I came across Channel 4’s The Random Spoken Word Competition today. It started me thinking about exquisite corpses. For those who don’t know, an exquisite corpse was Surrealist André Breton’s attempt to introduce chance into his artistic practice.

Exquisite Corpse

Breton described it as a “game of folded paper played by several people, who compose a sentence or drawing without anyone seeing the preceding collaboration or collaborations.” The now classic example, which gave the game its name, was drawn from the first sentence obtained this way. “the-exquisite-corpse-will-drink-new-wine.”

The judges of Channel 4’s competition “are looking for one piece of writing that imaginatively explores the theme “random” by using language in a rhythmically original and instantly engaging way.”

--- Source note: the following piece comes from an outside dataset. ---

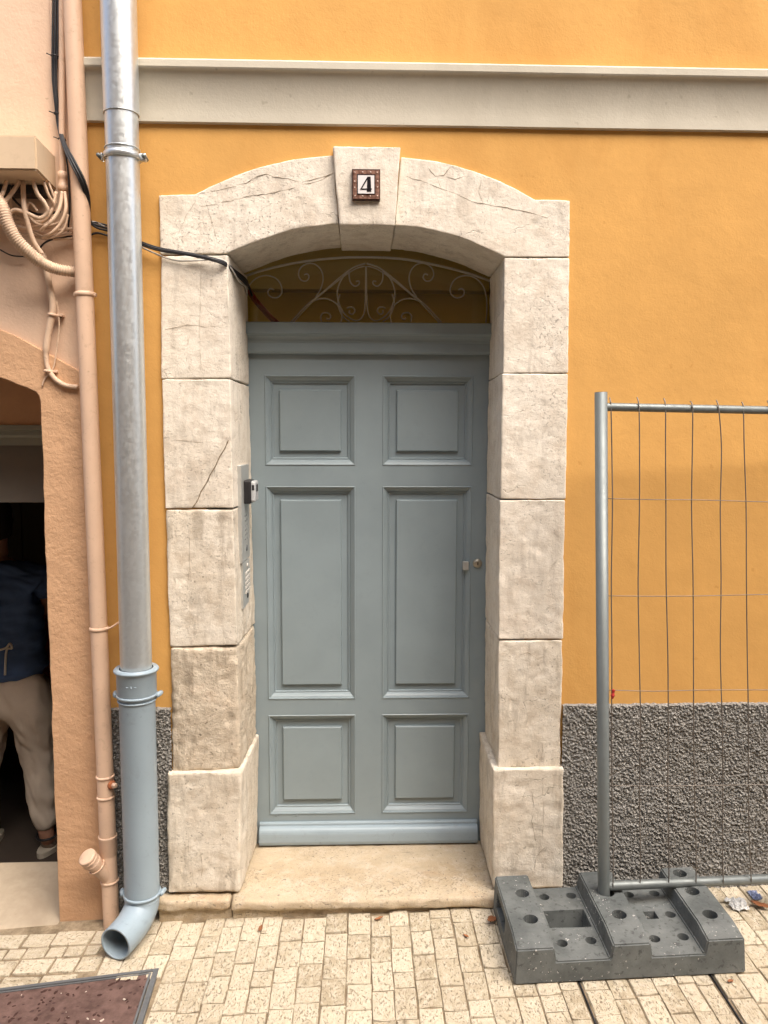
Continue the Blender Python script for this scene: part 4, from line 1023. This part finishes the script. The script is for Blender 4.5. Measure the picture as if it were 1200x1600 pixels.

I wonder if it’s possible to write something that resonates using the exquisite corpse technique? I’ve experimented with the technique on a number of occasions, with varying degrees of success. As a writing technique, problems arise because the form is by definition a collaborative endeavour, you need several people to make it work. It then becomes about the collaborative process, and not what is written.

I once wrote an outline entitled “Exquisite Corpses Of Soloman Bishop”. In it Solomon Bishop speaks entirely in exquisite corpses. To circumvent the need for several people while writing this, I produced Solomon’s dialogue using Tzara’s technique for writing Dada poetry. I cut words from newspapers and magazines, put them in a bag, drew them out at random, and created sentences from the results.

Squad more robots forced adoption.

Lock-in sleeper defend green letters.

Trial bombers nylon contamination.

Interesting statements, full of jarring juxtapositions, that are random enough to be called an exquisite corpse. It’s very easy for this random selection of words to be ignored as meaningless. The question then arises, how do you give the randomness meaning, or more precisely, how do you control the randomness’s meaning?

One way is to give the words context. How do you give them context, by giving them a title that starts a story. “Once upon a time” gets the ball rolling, propelling the resulting exquisite corpse forward sequentially. Another way is more abstract, but grounds the exquisite corpse to something, an idea. Open with a title like. “The exquisite corpse of twenty first century sin” and all that follows refers to something tangible.

More work is needed on this, but that’s a start.